Input:

◆ ◆ ◆ ◆ ◆ ◆ ◆

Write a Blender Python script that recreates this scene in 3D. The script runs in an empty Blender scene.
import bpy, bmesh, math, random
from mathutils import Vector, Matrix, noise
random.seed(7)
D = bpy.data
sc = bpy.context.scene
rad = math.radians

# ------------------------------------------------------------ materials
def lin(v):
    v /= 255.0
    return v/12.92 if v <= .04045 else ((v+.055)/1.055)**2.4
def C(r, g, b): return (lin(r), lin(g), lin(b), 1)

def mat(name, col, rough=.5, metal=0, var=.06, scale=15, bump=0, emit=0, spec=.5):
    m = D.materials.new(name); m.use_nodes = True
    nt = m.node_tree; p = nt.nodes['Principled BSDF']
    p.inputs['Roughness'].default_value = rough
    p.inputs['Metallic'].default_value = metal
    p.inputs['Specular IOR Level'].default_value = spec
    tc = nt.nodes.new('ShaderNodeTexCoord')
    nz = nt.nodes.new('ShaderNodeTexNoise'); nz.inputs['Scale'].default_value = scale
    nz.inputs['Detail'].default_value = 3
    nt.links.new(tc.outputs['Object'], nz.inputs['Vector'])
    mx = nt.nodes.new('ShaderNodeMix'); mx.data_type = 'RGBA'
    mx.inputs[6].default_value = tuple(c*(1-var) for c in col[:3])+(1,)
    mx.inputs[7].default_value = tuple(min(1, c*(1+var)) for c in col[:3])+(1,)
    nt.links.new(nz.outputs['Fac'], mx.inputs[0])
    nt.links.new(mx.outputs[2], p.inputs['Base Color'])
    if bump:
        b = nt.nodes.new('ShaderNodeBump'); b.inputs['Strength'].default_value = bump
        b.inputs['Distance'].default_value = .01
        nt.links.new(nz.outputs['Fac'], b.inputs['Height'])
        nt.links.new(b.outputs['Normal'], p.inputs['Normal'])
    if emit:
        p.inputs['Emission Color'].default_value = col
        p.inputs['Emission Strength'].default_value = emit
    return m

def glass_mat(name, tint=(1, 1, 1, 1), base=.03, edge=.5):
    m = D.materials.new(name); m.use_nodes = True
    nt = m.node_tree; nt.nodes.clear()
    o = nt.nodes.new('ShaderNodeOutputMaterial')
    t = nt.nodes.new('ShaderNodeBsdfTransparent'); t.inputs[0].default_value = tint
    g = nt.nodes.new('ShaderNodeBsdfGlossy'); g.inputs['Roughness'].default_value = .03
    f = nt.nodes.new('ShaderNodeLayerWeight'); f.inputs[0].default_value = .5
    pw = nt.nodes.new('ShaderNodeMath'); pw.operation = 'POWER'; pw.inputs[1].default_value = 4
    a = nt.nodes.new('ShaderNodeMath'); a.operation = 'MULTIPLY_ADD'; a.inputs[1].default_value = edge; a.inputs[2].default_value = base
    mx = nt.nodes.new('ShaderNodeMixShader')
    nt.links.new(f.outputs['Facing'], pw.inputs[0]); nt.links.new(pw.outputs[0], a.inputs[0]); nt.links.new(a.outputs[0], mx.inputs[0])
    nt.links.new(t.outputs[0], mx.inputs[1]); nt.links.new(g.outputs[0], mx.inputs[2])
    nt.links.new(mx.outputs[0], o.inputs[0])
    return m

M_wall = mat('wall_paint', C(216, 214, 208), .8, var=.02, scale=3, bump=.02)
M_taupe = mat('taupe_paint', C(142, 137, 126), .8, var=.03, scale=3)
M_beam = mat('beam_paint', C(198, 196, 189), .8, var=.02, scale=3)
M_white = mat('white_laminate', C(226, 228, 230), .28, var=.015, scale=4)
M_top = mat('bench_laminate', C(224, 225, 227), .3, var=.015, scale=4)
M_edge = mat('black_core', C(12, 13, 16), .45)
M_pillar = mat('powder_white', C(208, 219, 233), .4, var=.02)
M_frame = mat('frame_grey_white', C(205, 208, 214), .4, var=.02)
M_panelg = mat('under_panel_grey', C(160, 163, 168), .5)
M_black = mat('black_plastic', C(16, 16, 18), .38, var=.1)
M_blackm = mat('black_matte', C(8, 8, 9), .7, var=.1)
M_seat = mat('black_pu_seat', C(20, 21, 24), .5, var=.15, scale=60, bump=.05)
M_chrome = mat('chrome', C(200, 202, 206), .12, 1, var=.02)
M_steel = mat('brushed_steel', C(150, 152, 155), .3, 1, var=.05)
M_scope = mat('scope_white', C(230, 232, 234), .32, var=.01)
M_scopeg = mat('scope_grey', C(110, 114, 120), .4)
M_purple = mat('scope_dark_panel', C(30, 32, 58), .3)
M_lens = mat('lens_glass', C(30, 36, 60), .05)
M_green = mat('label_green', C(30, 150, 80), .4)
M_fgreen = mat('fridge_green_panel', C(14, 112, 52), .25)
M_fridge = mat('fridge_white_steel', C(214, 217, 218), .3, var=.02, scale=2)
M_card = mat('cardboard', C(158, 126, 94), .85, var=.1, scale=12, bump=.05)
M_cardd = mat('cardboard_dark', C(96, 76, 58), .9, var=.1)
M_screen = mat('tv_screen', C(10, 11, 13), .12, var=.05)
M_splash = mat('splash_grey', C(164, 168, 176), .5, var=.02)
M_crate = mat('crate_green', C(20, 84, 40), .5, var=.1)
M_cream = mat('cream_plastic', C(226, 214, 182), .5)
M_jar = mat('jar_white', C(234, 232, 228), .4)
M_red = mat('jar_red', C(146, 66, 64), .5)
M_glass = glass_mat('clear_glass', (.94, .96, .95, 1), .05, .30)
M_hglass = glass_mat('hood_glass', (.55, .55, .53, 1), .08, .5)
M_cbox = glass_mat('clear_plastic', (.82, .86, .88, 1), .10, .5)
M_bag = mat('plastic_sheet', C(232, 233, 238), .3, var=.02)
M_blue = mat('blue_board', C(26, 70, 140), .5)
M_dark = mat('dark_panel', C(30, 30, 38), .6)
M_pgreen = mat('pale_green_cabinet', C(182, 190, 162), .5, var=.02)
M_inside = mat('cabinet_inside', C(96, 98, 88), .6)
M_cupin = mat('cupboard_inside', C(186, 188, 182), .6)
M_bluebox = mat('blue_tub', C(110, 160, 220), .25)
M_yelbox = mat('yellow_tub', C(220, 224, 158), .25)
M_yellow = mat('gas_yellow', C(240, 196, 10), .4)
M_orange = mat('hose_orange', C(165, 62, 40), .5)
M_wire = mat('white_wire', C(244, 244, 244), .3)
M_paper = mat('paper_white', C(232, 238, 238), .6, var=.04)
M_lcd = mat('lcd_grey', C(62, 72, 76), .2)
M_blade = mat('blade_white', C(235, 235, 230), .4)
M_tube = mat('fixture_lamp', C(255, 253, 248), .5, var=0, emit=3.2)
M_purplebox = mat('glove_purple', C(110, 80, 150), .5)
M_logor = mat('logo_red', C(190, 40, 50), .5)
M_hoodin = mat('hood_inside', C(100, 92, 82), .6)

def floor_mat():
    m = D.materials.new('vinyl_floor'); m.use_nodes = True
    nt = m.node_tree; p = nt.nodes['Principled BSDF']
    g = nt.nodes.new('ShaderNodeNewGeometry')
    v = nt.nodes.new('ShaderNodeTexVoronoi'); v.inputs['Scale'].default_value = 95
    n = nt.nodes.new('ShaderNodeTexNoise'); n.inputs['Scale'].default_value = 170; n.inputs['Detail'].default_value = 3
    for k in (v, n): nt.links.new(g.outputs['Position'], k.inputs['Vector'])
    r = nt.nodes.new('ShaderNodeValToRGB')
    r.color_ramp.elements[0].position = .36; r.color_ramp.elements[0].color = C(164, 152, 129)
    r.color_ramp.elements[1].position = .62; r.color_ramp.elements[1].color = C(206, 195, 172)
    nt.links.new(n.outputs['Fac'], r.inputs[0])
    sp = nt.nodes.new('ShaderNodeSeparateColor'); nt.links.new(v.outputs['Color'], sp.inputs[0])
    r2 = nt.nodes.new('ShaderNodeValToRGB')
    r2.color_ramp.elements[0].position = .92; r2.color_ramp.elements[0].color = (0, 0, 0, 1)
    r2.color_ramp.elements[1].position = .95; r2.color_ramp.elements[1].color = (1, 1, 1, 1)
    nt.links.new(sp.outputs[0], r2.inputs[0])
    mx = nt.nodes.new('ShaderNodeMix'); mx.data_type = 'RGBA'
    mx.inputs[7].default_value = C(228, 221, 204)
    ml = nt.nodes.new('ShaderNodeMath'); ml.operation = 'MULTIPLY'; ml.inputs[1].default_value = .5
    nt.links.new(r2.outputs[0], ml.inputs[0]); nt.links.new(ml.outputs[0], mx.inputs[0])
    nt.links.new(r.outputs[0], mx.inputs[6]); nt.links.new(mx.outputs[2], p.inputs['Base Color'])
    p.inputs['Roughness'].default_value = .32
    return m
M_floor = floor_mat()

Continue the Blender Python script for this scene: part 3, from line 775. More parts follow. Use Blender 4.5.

◆ ◆ ◆ ◆ ◆ ◆ ◆

To do: Using the material above, quote the first line and each line after it, stopping at and including the line that holds "def C(r, g, b): return".

Response to this exercise:
Write a Blender Python script that recreates this scene in 3D. The script runs in an empty Blender scene.
import bpy, bmesh, math, random
from mathutils import Vector, Matrix, noise
random.seed(7)
D = bpy.data
sc = bpy.context.scene
rad = math.radians

# ------------------------------------------------------------ materials
def lin(v):
    v /= 255.0
    return v/12.92 if v <= .04045 else ((v+.055)/1.055)**2.4
def C(r, g, b): return (lin(r), lin(g), lin(b), 1)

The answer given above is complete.